Car enfin, que dirait un texte qu'on aurait intitulé
" Être Turc en Arménie " ? Je laisse à chacun
le soin de laisser courir son imagination… Mais un tel texte, aucun
Turc ne pourra l'écrire, aucun citoyen arménien d'origine turque,
profondément turc, pour la raison qu'il n'y a pas de Turc de Turquie
en Arménie et qu'il ne peut en exister. Pourtant, me direz-vous, des
Arméniens d'Arménie vivent en Turquie, tant bien que mal, certes,
mais ils y vivent ! Mieux, vous répondrai-je, certains y courent, s'y
installent, s'y marient… Est-ce à dire qu'ils se sentent mieux
en Turquie qu'en Arménie ? Comment se fait-il que des Arméniens
d'Arménie préfèrent la démocratie turque à
l'arménienne, quitte à subir quotidiennement vexations, discriminations,
humiliations de la part des racistes, nationalistes et fascistes que la Turquie
nourrit comme ses vers ?
Comme il y a des illusions d'optique, il existe des illusions
ethniques. Les premières se forment quand l'image du monde qui s'imprime
au fond de l'œil subit des erreurs d'interprétation de la part
du cerveau. Comme si les mécanismes physiques de la vision étaient
perturbés au point que le processus de restitution photographique du
monde entrait en concurrence avec des flux de mémoire aptes à
produire des constructions mentales fausses ou déformées. Le
cortex visuel a beau répondre à une organisation générale
commune à tous les hommes, les différences d'apprentissage et
de vécu déterminent des sensibilités aux illusions, variables
d'une personne à une autre. L'ethnocentrisme est si fort chez les Arméniens
qu'il conduit nécessairement à déformer tout ce qui touche
aux réalités identitaires.

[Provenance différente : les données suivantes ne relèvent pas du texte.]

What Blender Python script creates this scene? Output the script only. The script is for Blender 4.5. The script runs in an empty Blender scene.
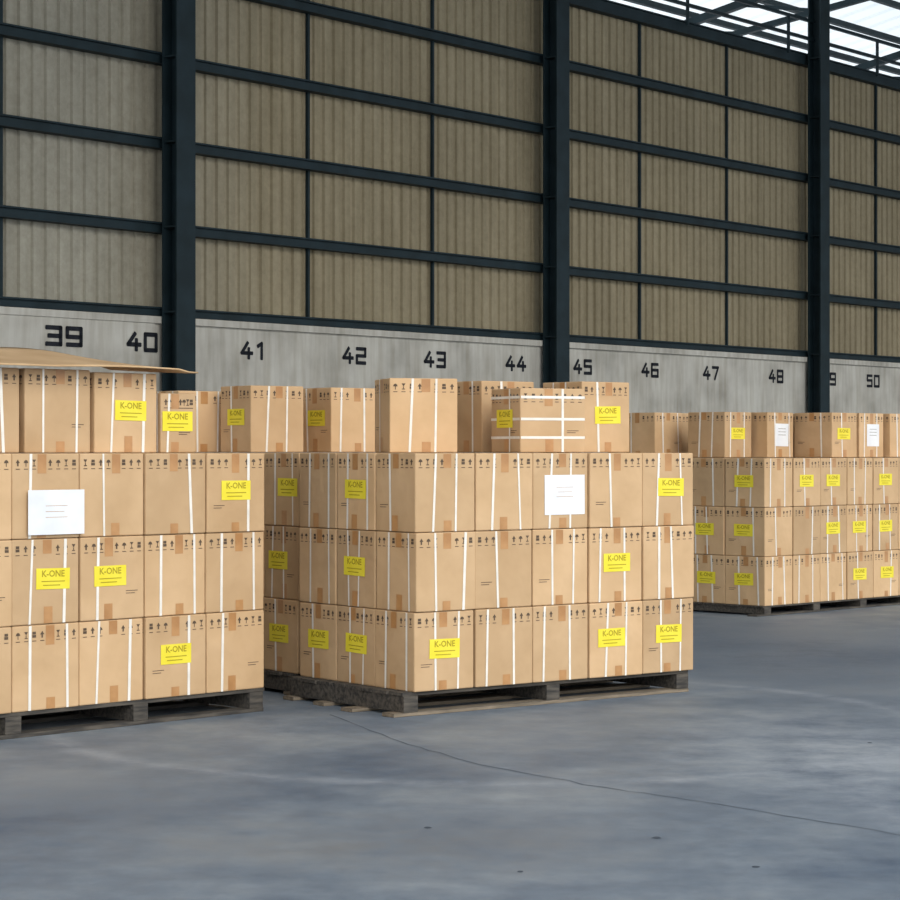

Vu par un Arménien arménolâtre,
le fait turc subit des grossissements qui frisent la monstruosité autant
que le fait arménien atteint à ses yeux des sommets inégalés
dans l'ordre de l'excellence. Bien sûr, on peut constater le même
phénomène chez un Turc normé et formaté turcophile
dans la vision qu'il a de lui-même et d'un Arménien. (La parution
en turc des poèmes de Sylva Kapoutikian ont à ce point étonné
leurs lecteurs qu'ils n'auraient jamais cru les Arméniens capables
d'écrire des poèmes d'amour, ni même d'éprouver
ce genre de sentiment). Ces illusions ethniques sont entretenues en toute
innocence par les journaux des deux bords qui fournissent à leurs lecteurs
leur fourrage ordinaire de nouvelles propres à orienter l'opinion,
tromper, tronquer, tricher. Au lieu de construire une conscience, ils dressent
des murailles, mimant des indignations humanistes sans faire preuve de confiance
en l'homme, au risque d'instaurer de nouveaux obscurantismes au sein des peuples
qu'ils ont pour mission d'éclairer, de promouvoir des intégrismes
de la cause nationale plutôt que de susciter des rencontres destinées
à la reconnaissance des uns par les autres.
Ainsi, pour maladroit qu'il puisse être ici ou là,
le texte de Didier Kalionian n'en est pas moins salutaire. Il participe de
cette croyance que l'homme doit avancer dans son humanité en se débarrassant
des illusions que lui a instillées le groupe où le hasard l'a
fait naître. Didier n'a rien demandé à la vie, surtout
pas le poids lourd d'un tragique héritage. Mais la vie lui demande
de vivre en se voyant vivre avec pour mission de la sauver du merdier dans
lequel son destin l'a conduit. La voie choisie en vaut une autre. À
chacun de voir dans la sienne le reflet de sa propre conscience du monde.